CFW Construction Co. v. Richardson Electric Co.

364 So. 2d 854 | Fla. Dist. Ct. App. | 1978

SCHEB, Judge.

Appellants/defendants CFW Construction Company, Inc. and Aetna Casualty & Surety Company assail the trial court’s award of damages and an attorney’s fee to appellee/plaintiff Richardson Electric Company in a breach-of-contract action. We find that the trial court’s award of damages was supported by the evidence, and we therefore affirm on this point. And though we agree that Richardson was entitled to an attorney’s fee, we reverse as to the amount of the fee assessed.

*855By subcontract, Richardson agreed to perform the electrical work on a construction project in Riviera Beach where CFW was prime contractor. CFW posted a bond guaranteeing payment to the subcontractors, materialmen, and laborers on the project. Aetna was surety on the bond. After the project was finished a dispute arose as to the amount due Richardson under its subcontract, and Richardson brought suit against CFW and Aetna on the payment bond. The trial court entered judgment in favor of Richardson for $28,946.03, and additionally awarded Richardson an attorney’s fee of $6,500.
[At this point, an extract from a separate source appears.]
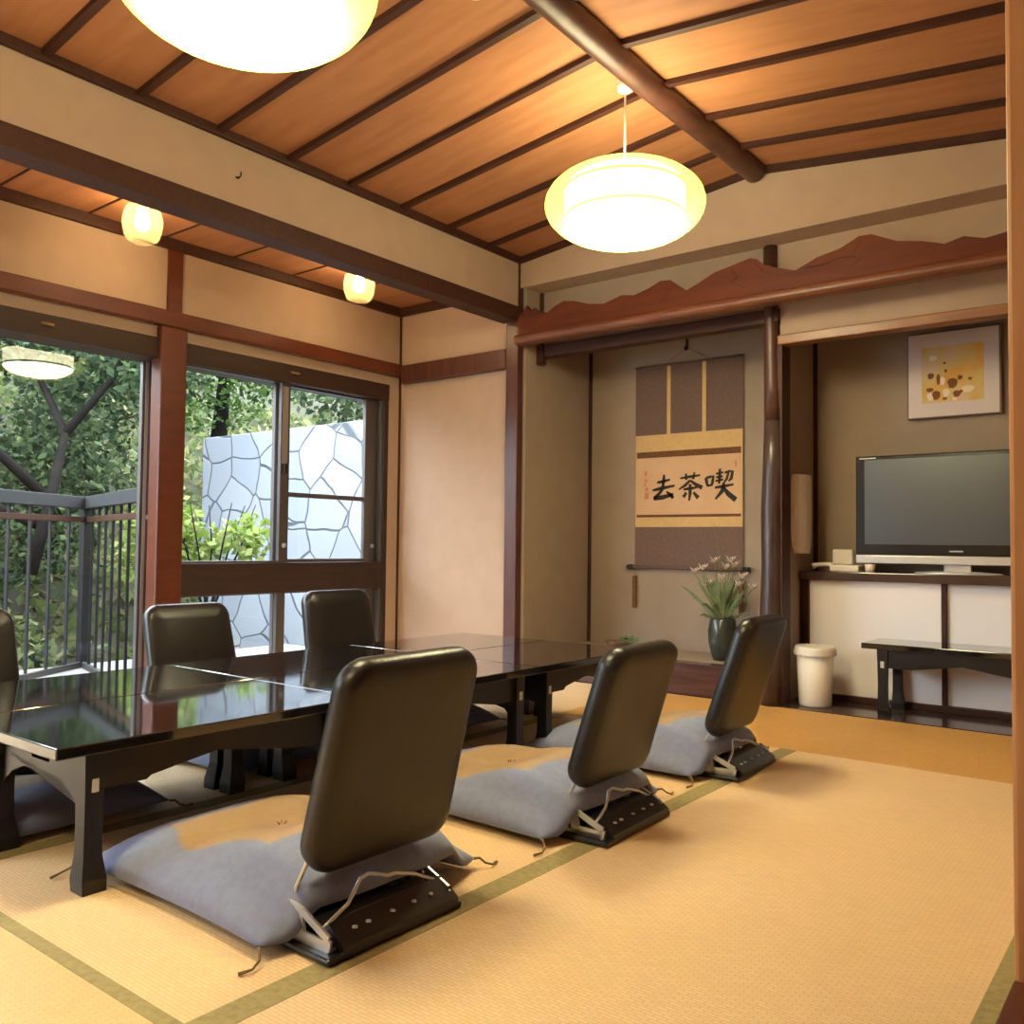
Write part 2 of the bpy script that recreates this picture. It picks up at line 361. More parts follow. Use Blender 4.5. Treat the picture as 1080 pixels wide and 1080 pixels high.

The authority for an award of an attorney’s fee in the instant case is found in § 627.756, Fla.Stat. (1975). Subsection (2) of this statute provides:

Section 627.428 (attorney fee) shall also apply as to suits brought by owners, subcontractors, laborers and material men against a surety insurer under payment or performance bonds written by the insurer under the laws of Florida to indemnify such owners, subcontractors, laborers and material men against pecuniary loss by breach of a building or construction contract; except, that the amount to be so recovered for fees or compensation of such a plaintiff’s attorney shall not be more than 12.5 percent of the amount which the judgment or decree awards such plaintiff under the bond (exclusive of the costs of suit and attorney fees or compensation) . . . (Emphasis supplied.)

By the plain language of this statute the legislature chose to limit assessment of an attorney’s fee to no more than 12V2% of the amount of the judgment.1 Here the attorney’s fee awarded by the trial court amounted to more than 22% of the judgment. Therefore, the award was excessive and must be reversed. Nello L. Teer Co. v. Hollywood Golf Estates, Inc., 324 F.2d 669 (5th Cir. 1963); see generally Continental Casualty Co. v. Krauss Air Conditioning, Inc., 184 So.2d 485 (Fla. 2d DCA 1966).

Accordingly, we affirm the judgment but reverse as to the amount of the attorney’s fee. We remand to the trial court for entry of an order awarding an attorney’s fee in an amount not to exceed 12x/2% of the judgment.

GRIMES, C. J., and BOARDMAN, J., concur.

. Of course this statute concerns itself only with the assessment of an attorney’s fee by the court, and does not restrict an attorney from contracting with his client for a fee in excess of the statutory amount.